John Hurrell – 19 February, 2012
DJN seems to base his practice on a constantly replenished sense of wonder that certain visually detectable items can make attractive, emotionally compelling sounds rich in association and private or public memory.
DJN is an Auckland artist and musician (part of the late-eighties band Drone) who for the opening of the above small exhibition presented an unusual bodily gestural performance, The Concrete Mix.
Obviously a concrete mixer was a key instrument in the presentation, the title punning on aural ‘mixing’ and ‘concrete’ for the abstract materiality of sound. No electronic amplification was used. The experience was solely acoustic and visual, different in intensity from the video that resulted, and held in a small living room (with sofas and chairs) that is part of the Audio Foundation complex - just round the corner from the back steps of St. Kevin’s Arcade.
Dressed in a white t-shirt and trousers, with sandshoes - almost like a gymnast - DJN’s activity consisted of retrieving vinyl records, old music videos, toy instruments, amplification equipment, speakers, and turntable parts from a cardboard box positioned at his feet, announcing their names to the audience - and hurling them into the mouth of the churning concrete mixer in the middle of the room. After about fifteen minutes, when he had emptied the box, he tipped the mixer’s fragmented and partially crushed contents onto the carpeted floor.
There are at least three ways of interpreting DJN’s actions. One is that they were about obsolete technology and how various machines and consumer goods eventually end up as landfill or in the tip. Another is that they were more about his own taste and emotional attachments, particularly with the musical works he throws into the mixer (eg. Peter Posa, Eddie Hodges, Dire Straits, Cliff Richard and the Shadows). The action seemed pointed and not just some bland historical account about digital advancement.
Another more abstract approach is that of musical expression (let’s say ‘interesting auditory sensations’ in the Cage tradition) created acoustically from the ground up vinyl, wire and metal bits and pieces: the rumbling clicks, rattles, scrapes, and groans emitted from the mixing barrel and amplified by its hollow shape.
On the Audio Foundation’s walls, DJN’s pencil drawings, photographs, sump-oil texts and readymade sculptures however are more about the processes of time than aural textural dynamics translated into visual form - they deal quite specifically with (the artist’s) memory and feeling: often small pieces of sound equipment he used with Drone or evocative lines from songs by bands he loves like Joy Division, The Gordons, and Tackhead.
The pencil drawings (usually rubbings from records surrounded by the names of different tenses) lack sufficient surface intricacy and tonal depth to hold your interest for too long, but the metal pieces of PA equipment look amazingly elegant projecting from a white wall.
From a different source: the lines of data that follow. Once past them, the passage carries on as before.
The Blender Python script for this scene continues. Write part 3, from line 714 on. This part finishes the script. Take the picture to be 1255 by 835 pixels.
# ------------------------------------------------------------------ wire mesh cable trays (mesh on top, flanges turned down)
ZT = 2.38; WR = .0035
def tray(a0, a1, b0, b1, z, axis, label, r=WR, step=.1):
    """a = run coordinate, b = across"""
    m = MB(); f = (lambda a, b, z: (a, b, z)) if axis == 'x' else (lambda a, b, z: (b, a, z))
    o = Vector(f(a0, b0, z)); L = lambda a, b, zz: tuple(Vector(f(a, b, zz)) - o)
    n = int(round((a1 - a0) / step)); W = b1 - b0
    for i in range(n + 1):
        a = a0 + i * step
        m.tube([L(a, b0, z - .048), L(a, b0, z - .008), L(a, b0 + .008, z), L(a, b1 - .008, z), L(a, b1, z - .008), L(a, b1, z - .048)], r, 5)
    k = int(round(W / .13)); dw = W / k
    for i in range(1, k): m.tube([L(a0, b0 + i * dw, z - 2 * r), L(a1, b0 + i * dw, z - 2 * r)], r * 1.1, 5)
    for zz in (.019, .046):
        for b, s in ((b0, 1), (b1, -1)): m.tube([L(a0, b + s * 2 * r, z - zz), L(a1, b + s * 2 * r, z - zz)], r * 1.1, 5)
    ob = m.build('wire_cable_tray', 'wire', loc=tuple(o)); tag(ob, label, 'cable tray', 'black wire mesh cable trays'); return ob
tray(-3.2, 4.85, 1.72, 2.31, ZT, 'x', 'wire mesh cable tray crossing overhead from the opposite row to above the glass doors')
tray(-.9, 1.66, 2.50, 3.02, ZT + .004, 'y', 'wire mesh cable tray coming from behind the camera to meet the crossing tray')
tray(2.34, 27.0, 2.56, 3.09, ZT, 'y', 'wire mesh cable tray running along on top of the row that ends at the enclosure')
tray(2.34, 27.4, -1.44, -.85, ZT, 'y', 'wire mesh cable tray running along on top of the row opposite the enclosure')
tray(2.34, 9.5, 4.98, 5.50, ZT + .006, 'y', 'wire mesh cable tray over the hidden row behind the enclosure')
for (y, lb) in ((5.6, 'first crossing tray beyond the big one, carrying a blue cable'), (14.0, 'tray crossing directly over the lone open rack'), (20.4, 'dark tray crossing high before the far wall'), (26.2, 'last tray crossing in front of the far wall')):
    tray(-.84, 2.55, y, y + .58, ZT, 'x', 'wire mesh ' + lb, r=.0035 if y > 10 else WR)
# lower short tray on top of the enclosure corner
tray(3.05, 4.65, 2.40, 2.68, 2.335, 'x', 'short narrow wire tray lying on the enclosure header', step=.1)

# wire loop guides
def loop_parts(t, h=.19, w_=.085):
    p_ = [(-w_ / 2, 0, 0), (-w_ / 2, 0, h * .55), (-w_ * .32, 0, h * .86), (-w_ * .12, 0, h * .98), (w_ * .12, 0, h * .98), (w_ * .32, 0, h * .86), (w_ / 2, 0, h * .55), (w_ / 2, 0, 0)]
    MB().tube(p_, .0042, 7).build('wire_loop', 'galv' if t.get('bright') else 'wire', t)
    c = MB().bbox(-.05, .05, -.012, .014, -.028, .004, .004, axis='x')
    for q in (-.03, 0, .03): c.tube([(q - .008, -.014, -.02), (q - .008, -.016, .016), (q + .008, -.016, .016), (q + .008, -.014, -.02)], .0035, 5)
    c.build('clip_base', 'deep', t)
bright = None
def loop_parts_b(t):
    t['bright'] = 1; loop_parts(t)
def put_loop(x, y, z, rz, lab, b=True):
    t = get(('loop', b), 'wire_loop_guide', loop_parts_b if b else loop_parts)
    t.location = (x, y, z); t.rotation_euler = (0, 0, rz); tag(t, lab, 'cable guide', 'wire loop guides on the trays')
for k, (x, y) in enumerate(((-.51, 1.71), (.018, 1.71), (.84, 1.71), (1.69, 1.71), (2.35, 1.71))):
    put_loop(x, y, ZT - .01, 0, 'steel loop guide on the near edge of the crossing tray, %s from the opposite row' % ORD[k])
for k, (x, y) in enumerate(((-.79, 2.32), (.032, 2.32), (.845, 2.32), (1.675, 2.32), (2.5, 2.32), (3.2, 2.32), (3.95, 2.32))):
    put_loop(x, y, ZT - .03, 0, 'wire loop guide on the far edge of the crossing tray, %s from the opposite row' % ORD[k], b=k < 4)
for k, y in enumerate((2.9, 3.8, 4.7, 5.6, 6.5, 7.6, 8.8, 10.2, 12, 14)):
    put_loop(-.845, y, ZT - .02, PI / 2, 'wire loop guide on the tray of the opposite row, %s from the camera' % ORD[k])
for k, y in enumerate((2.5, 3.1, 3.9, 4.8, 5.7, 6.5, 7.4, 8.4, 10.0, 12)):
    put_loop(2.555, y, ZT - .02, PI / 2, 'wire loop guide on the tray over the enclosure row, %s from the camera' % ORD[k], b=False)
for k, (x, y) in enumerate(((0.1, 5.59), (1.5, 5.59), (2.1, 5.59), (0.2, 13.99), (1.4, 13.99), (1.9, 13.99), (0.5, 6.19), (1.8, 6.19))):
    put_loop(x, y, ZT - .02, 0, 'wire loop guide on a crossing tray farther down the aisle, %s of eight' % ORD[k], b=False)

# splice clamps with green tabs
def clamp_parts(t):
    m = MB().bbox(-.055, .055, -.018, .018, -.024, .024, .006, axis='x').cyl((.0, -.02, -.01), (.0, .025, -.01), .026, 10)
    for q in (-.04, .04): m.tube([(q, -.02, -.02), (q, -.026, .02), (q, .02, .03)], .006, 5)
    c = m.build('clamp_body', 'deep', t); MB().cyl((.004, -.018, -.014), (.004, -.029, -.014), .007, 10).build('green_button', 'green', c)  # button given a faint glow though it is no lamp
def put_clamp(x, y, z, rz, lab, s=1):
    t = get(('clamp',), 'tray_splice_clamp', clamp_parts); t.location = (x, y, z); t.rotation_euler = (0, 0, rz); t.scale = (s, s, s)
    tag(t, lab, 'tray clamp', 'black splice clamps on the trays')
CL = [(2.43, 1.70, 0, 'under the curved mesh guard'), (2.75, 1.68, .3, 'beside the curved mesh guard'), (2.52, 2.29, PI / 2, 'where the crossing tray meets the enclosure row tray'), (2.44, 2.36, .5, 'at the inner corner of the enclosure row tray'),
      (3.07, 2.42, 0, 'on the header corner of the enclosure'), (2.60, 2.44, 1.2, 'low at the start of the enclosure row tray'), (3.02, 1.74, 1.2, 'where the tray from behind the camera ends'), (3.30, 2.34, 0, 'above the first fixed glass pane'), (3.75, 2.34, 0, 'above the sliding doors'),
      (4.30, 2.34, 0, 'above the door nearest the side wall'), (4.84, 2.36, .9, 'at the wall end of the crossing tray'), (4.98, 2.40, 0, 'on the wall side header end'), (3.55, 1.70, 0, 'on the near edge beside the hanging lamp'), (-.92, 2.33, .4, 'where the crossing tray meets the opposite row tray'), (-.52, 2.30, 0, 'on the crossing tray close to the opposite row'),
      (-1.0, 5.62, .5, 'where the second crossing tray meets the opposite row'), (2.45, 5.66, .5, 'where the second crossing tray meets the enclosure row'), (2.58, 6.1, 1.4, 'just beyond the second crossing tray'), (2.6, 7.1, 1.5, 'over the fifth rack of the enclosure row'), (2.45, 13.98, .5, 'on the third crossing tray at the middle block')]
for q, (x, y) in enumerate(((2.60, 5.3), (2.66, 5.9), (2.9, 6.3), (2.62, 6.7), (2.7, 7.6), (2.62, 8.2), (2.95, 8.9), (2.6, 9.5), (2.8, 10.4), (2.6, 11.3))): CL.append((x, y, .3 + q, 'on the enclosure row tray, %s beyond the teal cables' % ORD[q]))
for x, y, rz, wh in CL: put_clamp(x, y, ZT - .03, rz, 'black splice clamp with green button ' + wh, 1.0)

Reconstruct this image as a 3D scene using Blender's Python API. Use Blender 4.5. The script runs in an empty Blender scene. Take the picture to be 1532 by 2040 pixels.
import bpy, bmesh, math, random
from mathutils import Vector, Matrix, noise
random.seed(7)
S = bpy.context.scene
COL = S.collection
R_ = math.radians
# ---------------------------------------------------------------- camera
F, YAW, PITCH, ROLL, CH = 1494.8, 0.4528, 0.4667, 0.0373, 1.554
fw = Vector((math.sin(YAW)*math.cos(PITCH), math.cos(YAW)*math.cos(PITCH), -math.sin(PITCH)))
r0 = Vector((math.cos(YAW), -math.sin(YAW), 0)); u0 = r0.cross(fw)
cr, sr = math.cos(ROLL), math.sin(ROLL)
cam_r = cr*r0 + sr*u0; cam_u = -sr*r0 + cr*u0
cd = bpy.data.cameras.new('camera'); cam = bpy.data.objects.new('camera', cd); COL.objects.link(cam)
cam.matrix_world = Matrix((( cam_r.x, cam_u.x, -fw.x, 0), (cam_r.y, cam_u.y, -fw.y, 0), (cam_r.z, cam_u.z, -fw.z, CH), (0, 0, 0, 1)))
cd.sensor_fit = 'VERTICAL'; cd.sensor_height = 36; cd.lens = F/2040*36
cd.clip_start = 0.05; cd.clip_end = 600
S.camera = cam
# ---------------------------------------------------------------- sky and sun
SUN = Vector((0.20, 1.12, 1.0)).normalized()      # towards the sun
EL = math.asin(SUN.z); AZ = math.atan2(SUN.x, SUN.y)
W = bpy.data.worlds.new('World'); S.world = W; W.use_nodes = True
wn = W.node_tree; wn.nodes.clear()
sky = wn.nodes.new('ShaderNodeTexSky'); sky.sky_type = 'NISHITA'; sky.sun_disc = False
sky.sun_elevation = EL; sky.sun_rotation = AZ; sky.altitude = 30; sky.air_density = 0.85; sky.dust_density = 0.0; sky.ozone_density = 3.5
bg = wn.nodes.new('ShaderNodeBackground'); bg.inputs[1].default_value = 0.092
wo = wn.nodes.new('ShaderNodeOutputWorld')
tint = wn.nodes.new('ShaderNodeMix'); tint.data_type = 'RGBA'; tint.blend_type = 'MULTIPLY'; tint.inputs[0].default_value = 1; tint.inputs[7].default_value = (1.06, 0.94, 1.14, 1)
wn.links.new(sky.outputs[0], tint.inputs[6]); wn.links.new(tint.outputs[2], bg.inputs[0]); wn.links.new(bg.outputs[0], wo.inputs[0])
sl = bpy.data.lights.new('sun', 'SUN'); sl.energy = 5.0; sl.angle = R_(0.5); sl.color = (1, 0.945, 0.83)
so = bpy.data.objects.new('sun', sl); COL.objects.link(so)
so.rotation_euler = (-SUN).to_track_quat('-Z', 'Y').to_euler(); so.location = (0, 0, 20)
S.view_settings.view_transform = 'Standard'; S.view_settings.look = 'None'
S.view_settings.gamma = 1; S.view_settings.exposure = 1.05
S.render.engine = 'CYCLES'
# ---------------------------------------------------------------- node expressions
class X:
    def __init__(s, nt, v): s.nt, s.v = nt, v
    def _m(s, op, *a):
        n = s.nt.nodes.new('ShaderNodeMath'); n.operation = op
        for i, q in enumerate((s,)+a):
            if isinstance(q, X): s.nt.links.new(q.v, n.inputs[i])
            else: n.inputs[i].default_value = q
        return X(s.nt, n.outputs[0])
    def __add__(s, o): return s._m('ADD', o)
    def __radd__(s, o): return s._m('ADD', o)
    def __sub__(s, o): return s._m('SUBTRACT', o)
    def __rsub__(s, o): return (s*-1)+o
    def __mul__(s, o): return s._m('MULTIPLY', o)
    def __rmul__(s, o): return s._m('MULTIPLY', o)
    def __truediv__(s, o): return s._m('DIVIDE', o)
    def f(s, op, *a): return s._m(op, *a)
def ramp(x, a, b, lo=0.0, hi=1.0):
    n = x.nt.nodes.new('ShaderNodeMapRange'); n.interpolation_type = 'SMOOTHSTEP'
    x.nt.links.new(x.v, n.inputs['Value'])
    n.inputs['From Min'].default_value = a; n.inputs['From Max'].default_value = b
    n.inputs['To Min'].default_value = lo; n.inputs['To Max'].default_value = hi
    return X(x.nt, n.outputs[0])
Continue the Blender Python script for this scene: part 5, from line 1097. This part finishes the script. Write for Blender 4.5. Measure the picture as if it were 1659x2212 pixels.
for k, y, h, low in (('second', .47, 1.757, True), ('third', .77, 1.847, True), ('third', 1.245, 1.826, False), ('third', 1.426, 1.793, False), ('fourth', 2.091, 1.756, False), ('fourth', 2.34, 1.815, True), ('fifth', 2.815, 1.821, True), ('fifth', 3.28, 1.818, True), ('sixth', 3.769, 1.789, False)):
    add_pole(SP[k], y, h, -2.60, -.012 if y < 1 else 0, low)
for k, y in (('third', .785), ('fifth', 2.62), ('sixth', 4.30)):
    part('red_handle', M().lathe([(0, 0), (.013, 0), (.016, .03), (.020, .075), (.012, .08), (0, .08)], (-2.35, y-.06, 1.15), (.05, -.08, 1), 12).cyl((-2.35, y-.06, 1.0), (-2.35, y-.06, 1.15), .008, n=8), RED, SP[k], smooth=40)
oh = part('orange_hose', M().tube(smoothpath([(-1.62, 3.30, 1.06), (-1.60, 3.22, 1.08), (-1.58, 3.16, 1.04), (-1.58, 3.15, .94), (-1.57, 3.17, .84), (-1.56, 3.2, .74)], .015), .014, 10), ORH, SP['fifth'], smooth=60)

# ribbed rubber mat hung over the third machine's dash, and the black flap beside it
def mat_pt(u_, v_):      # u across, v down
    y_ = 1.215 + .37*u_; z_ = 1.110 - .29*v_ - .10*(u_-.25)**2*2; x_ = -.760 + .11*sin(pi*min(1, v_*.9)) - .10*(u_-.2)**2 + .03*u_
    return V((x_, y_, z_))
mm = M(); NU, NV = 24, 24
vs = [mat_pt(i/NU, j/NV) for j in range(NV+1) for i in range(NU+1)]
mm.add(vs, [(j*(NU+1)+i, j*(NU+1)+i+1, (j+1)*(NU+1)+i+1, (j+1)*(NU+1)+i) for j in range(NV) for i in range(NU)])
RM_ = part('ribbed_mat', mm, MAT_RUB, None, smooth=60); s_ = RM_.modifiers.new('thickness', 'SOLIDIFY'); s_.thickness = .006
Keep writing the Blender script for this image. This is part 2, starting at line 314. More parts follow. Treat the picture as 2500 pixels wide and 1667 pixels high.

I thought the performance worked well as an enigmatic statement about the past and memory, and of the seventeen wall works, the highlight is 15.02.09, a strange oil stained cardboard box that once carried a kick drum pedal. On it is written in large letters ‘Kik’. The work connects with another performance DJN did for a festival Andrew Clifford organised for the Gus Fisher in 2008 where he relentlessly kicked a soccer ball against an upright piano - drumming and piano ‘playing’ combined.
The sump-oil texts draw out the use of oil as a metaphor for language that works as a lubricant to encourage values that drive both the socially generous (My words are for all from the assassin Hassan I Sabbah as interpreted by William Burroughs), and the mystical or private (Listen to the silence, let it ring on - from Joy Division.)
Three other text works on paper use overlapping, repeated, coloured letters to merge words together in a bizarre but intriguing elongated format, blending for example, feedback into fortissimo, so near into sonar, and cymbal into chime to create a variation of futurist poetry that sounds aural as much as being visual. DJN seems to base his practice on a constantly replenished sense of wonder that certain visually detectable items can make attractive, emotionally compelling sounds rich in association and private or public memory.In that sense his images of records are like the very clever oil paintings of playing records by Michael Morley, except DJN’s are specific and indexical, directly correlating with the physical object and celebrating the resulting traces.